:: Data shown ::
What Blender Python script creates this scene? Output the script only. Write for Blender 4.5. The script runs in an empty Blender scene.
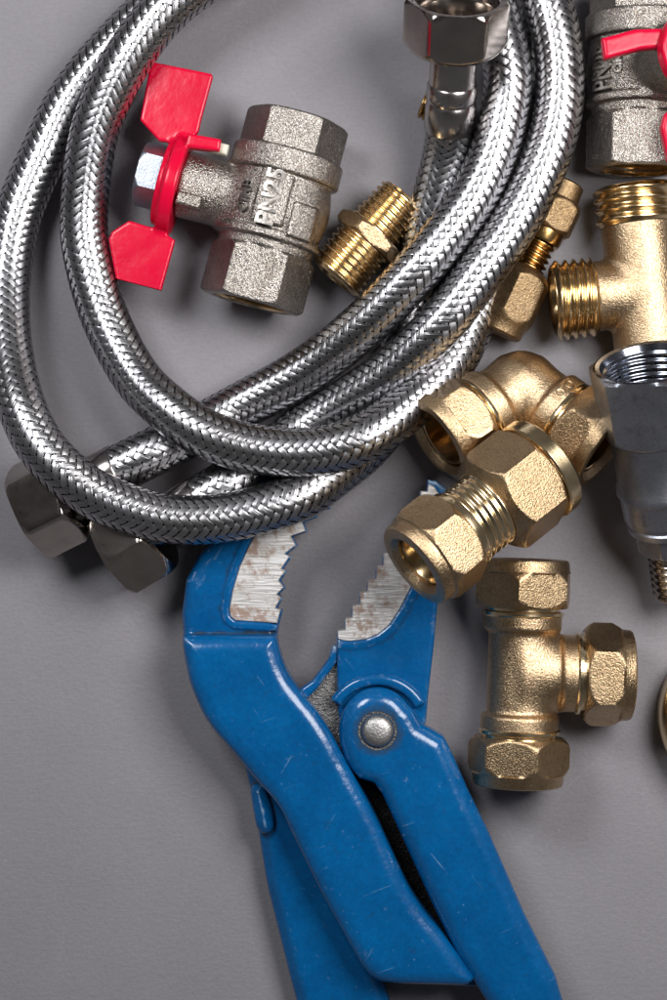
import bpy, bmesh, math, random
import numpy as np
from mathutils import Matrix, Vector
pi = math.pi
rng = np.random.default_rng(7)
H = 20.0                                   # camera height; 100 photo pixels on the table = 1 unit

sc = bpy.context.scene
col = sc.collection

def P(px, py, z=0.0):
    s = (H - z) / H
    return np.array(((px - 333.5) / 100 * s, (500 - py) / 100 * s, z))

# ------------------------------------------------------------------ materials
def new_mat(name):
    m = bpy.data.materials.new(name); m.use_nodes = True
    nt = m.node_tree
    b = nt.nodes['Principled BSDF']
    return m, nt, b

def ramp(nt, src, stops):
    r = nt.nodes.new('ShaderNodeValToRGB')
    el = r.color_ramp.elements
    while len(el) < len(stops): el.new(0.5)
    for e, (p, c) in zip(el, stops):
        e.position = p; e.color = (c if len(c) == 4 else (*c, 1))
    nt.links.new(src, r.inputs[0])
    return r.outputs[0]

def noise(nt, scale, detail=3, rough=0.55, vec=None):
    n = nt.nodes.new('ShaderNodeTexNoise')
    n.inputs['Scale'].default_value = scale; n.inputs['Detail'].default_value = detail
    n.inputs['Roughness'].default_value = rough
    if vec is not None: nt.links.new(vec, n.inputs['Vector'])
    return n.outputs['Fac']

def objco(nt, scale=None):
    t = nt.nodes.new('ShaderNodeTexCoord').outputs['Object']
    if scale:
        mp = nt.nodes.new('ShaderNodeMapping'); mp.inputs['Scale'].default_value = scale
        nt.links.new(t, mp.inputs['Vector']); return mp.outputs['Vector']
    return t

def bump(nt, h, strength, dist, normal=None):
    b = nt.nodes.new('ShaderNodeBump'); b.inputs['Strength'].default_value = strength
    b.inputs['Distance'].default_value = dist
    nt.links.new(h, b.inputs['Height'])
    if normal is not None: nt.links.new(normal, b.inputs['Normal'])
    return b.outputs['Normal']

def mixc(nt, fac, a, b, mode='MIX'):
    m = nt.nodes.new('ShaderNodeMix'); m.data_type = 'RGBA'; m.blend_type = mode
    if isinstance(fac, (int, float)): m.inputs['Factor'].default_value = fac
    else: nt.links.new(fac, m.inputs['Factor'])
    for s, v in ((6, a), (7, b)):
        if isinstance(v, (tuple, list)): m.inputs[s].default_value = (*v[:3], 1)
        else: nt.links.new(v, m.inputs[s])
    return m.outputs[2]

def math_(nt, op, a, b=0.0, clamp=False):
    m = nt.nodes.new('ShaderNodeMath'); m.operation = op; m.use_clamp = clamp
    for i, v in enumerate((a, b)):
        if isinstance(v, (int, float)): m.inputs[i].default_value = v
        else: nt.links.new(v, m.inputs[i])
    return m.outputs[0]

def cast_metal(name, c1, c2, rough=0.38, grain=0.5, gscale=42, dist=0.012, edge=None, spk_lo=0.62):
    """sand-cast / blasted metal: grainy bump, patchy tone"""
    m, nt, b = new_mat(name)
    co = objco(nt)
    big = noise(nt, 2.2, 4, 0.6, co)
    fine = noise(nt, gscale, 2, 0.5, co)
    vor = noise(nt, gscale * 2.1, 1, 0.5, co)
    base = ramp(nt, big, [(0.3, c2), (0.7, c1)])
    oi = nt.nodes.new('ShaderNodeObjectInfo').outputs['Random']
    base = mixc(nt, 1.0, base, ramp(nt, oi, [(0.0, (0.88, 0.86, 0.83)), (1.0, (1.05, 1.05, 1.06))]), 'MULTIPLY')
    stain = ramp(nt, noise(nt, 5.5, 6, 0.7, co), [(0.30, (0.72, 0.68, 0.64)), (0.46, (1, 1, 1))])
    base = mixc(nt, 1.0, base, stain, 'MULTIPLY')
    spk = ramp(nt, noise(nt, gscale * 0.8, 2, 0.6, co), [(0.36, (spk_lo,) * 3), (0.56, (1, 1, 1))])
    base = mixc(nt, 1.0, base, spk, 'MULTIPLY')
    if edge:
        g = nt.nodes.new('ShaderNodeNewGeometry').outputs['Pointiness']
        e = ramp(nt, g, [(0.50, (0, 0, 0)), (0.56, (1, 1, 1))])
        base = mixc(nt, e, base, edge)
    nt.links.new(base, b.inputs['Base Color'])
    b.inputs['Metallic'].default_value = 1
    rr = nt.nodes.new('ShaderNodeMapRange'); nt.links.new(big, rr.inputs[0])
    rr.inputs[3].default_value = rough - 0.05; rr.inputs[4].default_value = rough + 0.07
    nt.links.new(rr.outputs[0], b.inputs['Roughness'])
    h = math_(nt, 'ADD', fine, math_(nt, 'MULTIPLY', vor, 0.6))
    nt.links.new(bump(nt, h, grain, dist), b.inputs['Normal'])
    return m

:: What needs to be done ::
Without including any pictures, reproduce the listing exactly.

:: Solution for this task ::
What Blender Python script creates this scene? Output the script only. Write for Blender 4.5. The script runs in an empty Blender scene.
import bpy, bmesh, math, random
import numpy as np
from mathutils import Matrix, Vector
pi = math.pi
rng = np.random.default_rng(7)
H = 20.0                                   # camera height; 100 photo pixels on the table = 1 unit

sc = bpy.context.scene
col = sc.collection

def P(px, py, z=0.0):
    s = (H - z) / H
    return np.array(((px - 333.5) / 100 * s, (500 - py) / 100 * s, z))

# ------------------------------------------------------------------ materials
def new_mat(name):
    m = bpy.data.materials.new(name); m.use_nodes = True
    nt = m.node_tree
    b = nt.nodes['Principled BSDF']
    return m, nt, b

def ramp(nt, src, stops):
    r = nt.nodes.new('ShaderNodeValToRGB')
    el = r.color_ramp.elements
    while len(el) < len(stops): el.new(0.5)
    for e, (p, c) in zip(el, stops):
        e.position = p; e.color = (c if len(c) == 4 else (*c, 1))
    nt.links.new(src, r.inputs[0])
    return r.outputs[0]

def noise(nt, scale, detail=3, rough=0.55, vec=None):
    n = nt.nodes.new('ShaderNodeTexNoise')
    n.inputs['Scale'].default_value = scale; n.inputs['Detail'].default_value = detail
    n.inputs['Roughness'].default_value = rough
    if vec is not None: nt.links.new(vec, n.inputs['Vector'])
    return n.outputs['Fac']

def objco(nt, scale=None):
    t = nt.nodes.new('ShaderNodeTexCoord').outputs['Object']
    if scale:
        mp = nt.nodes.new('ShaderNodeMapping'); mp.inputs['Scale'].default_value = scale
        nt.links.new(t, mp.inputs['Vector']); return mp.outputs['Vector']
    return t

def bump(nt, h, strength, dist, normal=None):
    b = nt.nodes.new('ShaderNodeBump'); b.inputs['Strength'].default_value = strength
    b.inputs['Distance'].default_value = dist
    nt.links.new(h, b.inputs['Height'])
    if normal is not None: nt.links.new(normal, b.inputs['Normal'])
    return b.outputs['Normal']

def mixc(nt, fac, a, b, mode='MIX'):
    m = nt.nodes.new('ShaderNodeMix'); m.data_type = 'RGBA'; m.blend_type = mode
    if isinstance(fac, (int, float)): m.inputs['Factor'].default_value = fac
    else: nt.links.new(fac, m.inputs['Factor'])
    for s, v in ((6, a), (7, b)):
        if isinstance(v, (tuple, list)): m.inputs[s].default_value = (*v[:3], 1)
        else: nt.links.new(v, m.inputs[s])
    return m.outputs[2]

def math_(nt, op, a, b=0.0, clamp=False):
    m = nt.nodes.new('ShaderNodeMath'); m.operation = op; m.use_clamp = clamp
    for i, v in enumerate((a, b)):
        if isinstance(v, (int, float)): m.inputs[i].default_value = v
        else: nt.links.new(v, m.inputs[i])
    return m.outputs[0]

def cast_metal(name, c1, c2, rough=0.38, grain=0.5, gscale=42, dist=0.012, edge=None, spk_lo=0.62):
    """sand-cast / blasted metal: grainy bump, patchy tone"""
    m, nt, b = new_mat(name)
    co = objco(nt)
    big = noise(nt, 2.2, 4, 0.6, co)
    fine = noise(nt, gscale, 2, 0.5, co)
    vor = noise(nt, gscale * 2.1, 1, 0.5, co)
    base = ramp(nt, big, [(0.3, c2), (0.7, c1)])
    oi = nt.nodes.new('ShaderNodeObjectInfo').outputs['Random']
    base = mixc(nt, 1.0, base, ramp(nt, oi, [(0.0, (0.88, 0.86, 0.83)), (1.0, (1.05, 1.05, 1.06))]), 'MULTIPLY')
    stain = ramp(nt, noise(nt, 5.5, 6, 0.7, co), [(0.30, (0.72, 0.68, 0.64)), (0.46, (1, 1, 1))])
    base = mixc(nt, 1.0, base, stain, 'MULTIPLY')
    spk = ramp(nt, noise(nt, gscale * 0.8, 2, 0.6, co), [(0.36, (spk_lo,) * 3), (0.56, (1, 1, 1))])
    base = mixc(nt, 1.0, base, spk, 'MULTIPLY')
    if edge:
        g = nt.nodes.new('ShaderNodeNewGeometry').outputs['Pointiness']
        e = ramp(nt, g, [(0.50, (0, 0, 0)), (0.56, (1, 1, 1))])
        base = mixc(nt, e, base, edge)
    nt.links.new(base, b.inputs['Base Color'])
    b.inputs['Metallic'].default_value = 1
    rr = nt.nodes.new('ShaderNodeMapRange'); nt.links.new(big, rr.inputs[0])
    rr.inputs[3].default_value = rough - 0.05; rr.inputs[4].default_value = rough + 0.07
    nt.links.new(rr.outputs[0], b.inputs['Roughness'])
    h = math_(nt, 'ADD', fine, math_(nt, 'MULTIPLY', vor, 0.6))
    nt.links.new(bump(nt, h, grain, dist), b.inputs['Normal'])
    return m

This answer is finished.